Interviste Supplementi

Intervista. Andrea Bocconi

UN ALLEGRO NAUFRAGIO

INTERVISTA DI ANDREA BOCCONI, in «Soprattutto», ottobre 2001.

A tu per tu con Julio Monteiro Martins, scrittore brasiliano, che ha scelto la Toscana come propria residenza

Qui non si parla di turisti, di appassionati che si limitano a un flirt, a una relazione più o meno approfondita con un luogo. Si tratta di gente, che a volte per scelta, a volte un po’ meno, ha deciso di lasciare un luogo, una lingua, dei legami, con ciò che si chiamava patria per fare della Toscana la propria residenza. Con tutte le conseguenze che un matrimonio comporta.

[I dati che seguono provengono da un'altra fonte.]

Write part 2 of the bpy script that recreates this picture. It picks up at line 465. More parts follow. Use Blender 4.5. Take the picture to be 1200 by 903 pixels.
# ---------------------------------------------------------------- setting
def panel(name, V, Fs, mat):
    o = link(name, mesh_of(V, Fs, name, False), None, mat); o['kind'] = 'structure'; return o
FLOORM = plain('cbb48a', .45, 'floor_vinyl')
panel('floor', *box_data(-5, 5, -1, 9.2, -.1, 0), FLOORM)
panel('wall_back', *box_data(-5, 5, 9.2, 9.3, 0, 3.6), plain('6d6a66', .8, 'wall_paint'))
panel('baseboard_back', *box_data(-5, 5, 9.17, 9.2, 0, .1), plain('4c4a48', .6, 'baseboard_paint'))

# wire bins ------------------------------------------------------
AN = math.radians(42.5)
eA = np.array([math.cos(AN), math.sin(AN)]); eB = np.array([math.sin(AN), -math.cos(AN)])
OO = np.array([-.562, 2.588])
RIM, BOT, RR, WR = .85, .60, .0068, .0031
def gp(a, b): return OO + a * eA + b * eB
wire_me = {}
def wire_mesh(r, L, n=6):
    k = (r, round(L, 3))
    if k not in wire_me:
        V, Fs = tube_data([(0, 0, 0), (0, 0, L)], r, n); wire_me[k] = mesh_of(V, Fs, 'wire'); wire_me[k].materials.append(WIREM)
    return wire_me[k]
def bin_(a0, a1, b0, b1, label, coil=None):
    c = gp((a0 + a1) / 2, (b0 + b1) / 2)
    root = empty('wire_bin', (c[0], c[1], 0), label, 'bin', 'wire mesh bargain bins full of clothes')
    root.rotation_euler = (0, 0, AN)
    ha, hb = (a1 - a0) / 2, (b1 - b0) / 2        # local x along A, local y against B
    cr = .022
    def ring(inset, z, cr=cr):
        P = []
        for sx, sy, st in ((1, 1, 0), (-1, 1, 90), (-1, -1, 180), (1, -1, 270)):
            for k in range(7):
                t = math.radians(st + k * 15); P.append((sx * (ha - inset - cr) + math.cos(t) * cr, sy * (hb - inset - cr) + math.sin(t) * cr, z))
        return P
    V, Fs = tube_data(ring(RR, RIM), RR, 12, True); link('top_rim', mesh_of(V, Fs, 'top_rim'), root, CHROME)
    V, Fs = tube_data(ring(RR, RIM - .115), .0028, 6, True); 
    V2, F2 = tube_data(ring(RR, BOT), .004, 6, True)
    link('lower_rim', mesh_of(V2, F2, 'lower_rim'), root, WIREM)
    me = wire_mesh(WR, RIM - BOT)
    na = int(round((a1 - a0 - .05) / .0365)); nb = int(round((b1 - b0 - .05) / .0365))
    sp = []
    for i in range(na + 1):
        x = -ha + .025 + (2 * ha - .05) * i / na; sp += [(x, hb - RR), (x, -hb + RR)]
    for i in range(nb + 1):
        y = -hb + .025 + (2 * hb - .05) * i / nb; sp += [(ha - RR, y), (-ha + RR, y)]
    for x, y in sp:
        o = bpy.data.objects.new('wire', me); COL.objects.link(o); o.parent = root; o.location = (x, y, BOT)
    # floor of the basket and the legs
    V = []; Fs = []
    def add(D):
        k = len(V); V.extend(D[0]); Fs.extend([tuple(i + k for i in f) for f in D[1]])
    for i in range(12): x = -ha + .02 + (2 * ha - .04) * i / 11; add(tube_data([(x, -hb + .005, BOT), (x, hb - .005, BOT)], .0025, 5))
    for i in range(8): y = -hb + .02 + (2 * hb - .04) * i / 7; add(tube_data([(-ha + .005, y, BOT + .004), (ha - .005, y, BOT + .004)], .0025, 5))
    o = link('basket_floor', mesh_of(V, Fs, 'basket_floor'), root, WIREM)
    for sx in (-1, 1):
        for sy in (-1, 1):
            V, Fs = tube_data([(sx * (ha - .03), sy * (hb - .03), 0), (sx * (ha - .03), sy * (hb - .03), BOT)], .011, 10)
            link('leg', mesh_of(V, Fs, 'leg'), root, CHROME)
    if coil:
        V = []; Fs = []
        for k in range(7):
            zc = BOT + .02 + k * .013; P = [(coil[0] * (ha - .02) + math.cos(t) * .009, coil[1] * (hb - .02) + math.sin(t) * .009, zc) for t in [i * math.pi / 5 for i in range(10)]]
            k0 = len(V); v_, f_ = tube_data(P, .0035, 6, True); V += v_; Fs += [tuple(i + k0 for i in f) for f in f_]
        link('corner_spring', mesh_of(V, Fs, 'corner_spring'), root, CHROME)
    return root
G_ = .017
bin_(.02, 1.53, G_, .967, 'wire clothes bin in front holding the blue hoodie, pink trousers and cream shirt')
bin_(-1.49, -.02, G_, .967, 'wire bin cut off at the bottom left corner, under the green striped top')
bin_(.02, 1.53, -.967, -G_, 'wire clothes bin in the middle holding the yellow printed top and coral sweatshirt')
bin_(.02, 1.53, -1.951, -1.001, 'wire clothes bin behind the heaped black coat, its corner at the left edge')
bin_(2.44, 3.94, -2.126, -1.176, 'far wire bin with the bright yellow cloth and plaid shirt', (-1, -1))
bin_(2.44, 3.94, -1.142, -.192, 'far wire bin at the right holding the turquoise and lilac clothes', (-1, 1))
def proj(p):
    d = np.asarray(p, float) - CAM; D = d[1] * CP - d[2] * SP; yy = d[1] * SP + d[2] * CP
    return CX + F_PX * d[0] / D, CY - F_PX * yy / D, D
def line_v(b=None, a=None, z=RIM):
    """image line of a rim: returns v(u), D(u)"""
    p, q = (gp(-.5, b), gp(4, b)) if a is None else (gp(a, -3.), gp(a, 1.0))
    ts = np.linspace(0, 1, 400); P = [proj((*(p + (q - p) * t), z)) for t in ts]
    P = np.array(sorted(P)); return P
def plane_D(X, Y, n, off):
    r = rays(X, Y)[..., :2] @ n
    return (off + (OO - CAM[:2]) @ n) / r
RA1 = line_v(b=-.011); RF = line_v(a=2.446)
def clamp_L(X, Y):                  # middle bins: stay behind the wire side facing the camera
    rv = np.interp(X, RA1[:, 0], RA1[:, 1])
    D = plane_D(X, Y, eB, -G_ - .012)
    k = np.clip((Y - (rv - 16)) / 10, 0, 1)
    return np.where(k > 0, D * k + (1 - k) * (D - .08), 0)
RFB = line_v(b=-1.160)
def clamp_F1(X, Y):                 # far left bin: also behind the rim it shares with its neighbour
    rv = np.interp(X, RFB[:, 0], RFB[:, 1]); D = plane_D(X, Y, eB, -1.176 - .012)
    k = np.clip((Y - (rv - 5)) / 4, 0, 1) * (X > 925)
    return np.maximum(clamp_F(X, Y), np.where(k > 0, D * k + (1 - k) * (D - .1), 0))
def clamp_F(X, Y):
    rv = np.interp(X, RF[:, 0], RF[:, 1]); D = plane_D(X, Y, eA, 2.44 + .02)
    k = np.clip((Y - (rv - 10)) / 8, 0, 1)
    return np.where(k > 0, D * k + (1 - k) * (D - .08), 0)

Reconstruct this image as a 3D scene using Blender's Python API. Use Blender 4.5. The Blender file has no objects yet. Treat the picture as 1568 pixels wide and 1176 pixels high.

In inglese si chiamano expat, per definire un moto da luogo che diventa un’identità costruita su una assenza, su una lontananza. Vedere la Toscana con il loro sguardo di attenti alieni serve anche a noi indigeni a capire meglio chi siamo e quanto lo dobbiamo a questi luoghi.

Ci racconta la storia del suo “naufragio”?

Se per “naufragio” si riferisce alla mia migrazione in Toscana (citando Leopardi allora direi che “naufragare m’è dolce in questo mare”), le ragioni sono state cinque anni fa, una combinazione di una storia nata a Lisbona con una ragazza toscana (con cui poi mi sono sposato, ho avito un figlio, Lorenzo, e mi sono separato) e una profonda delusione nei confronti del mio Paese d’origine e del mio probabile destino personale se avessi continuato a vivere laggiù.

Ha subìto il mito della Toscana?

La Toscana è mito, è storia, ma è anche realtà. È senz’altro uno dei migliori posti al mondo per vivere: gente civile, clima mite, arte, paesaggi, e tutto a misura d’uomo. Ho avuto ormai la mia “overdose” di imperatività metropolitana, a Rio de Janeiro, a Parigi, a New York. Credo che sia necessario sperimentare almeno una volta nella vita questa intensità moderna, se non altro per assaggiare le onde frenetiche della contemporaneità. Ma poi basta. Non si può vivere per sempre in mezzo all’isteria urbana. La Toscana è un punto d’arrivo ideale per chi ha già fatto la sua parte nelle megalopoli.

E della sindrome di Itaca cosa ci dici?

Si tratta indubbiamente di una tragedia personale sempre più frequente, e accade a quelli che sono partiti da una società troppo dinamiche, come quella brasiliana. Se passi, diciamo, dieci anni lontano dalla tua città, e poi torni, non riconoscerai più niente e nessuno. Però, questo accade anche se uno ci rimane, se non parte mai. La Niterói della mia infanzia aveva 50 mila anime, oggi è al centro di una conurbazione, con 2 milioni di abitanti.

 “La mia patria è la mia lingua”. Si riconosce in questa frase?

L’ha detto bene Fernando Pessoa. Ed è vero. Però, si può cambiare patria e lingua. O aggiungere nuove patrie e nuove lingue. E prenderle come proprie. L’essere umano è sempre “in allestimento”.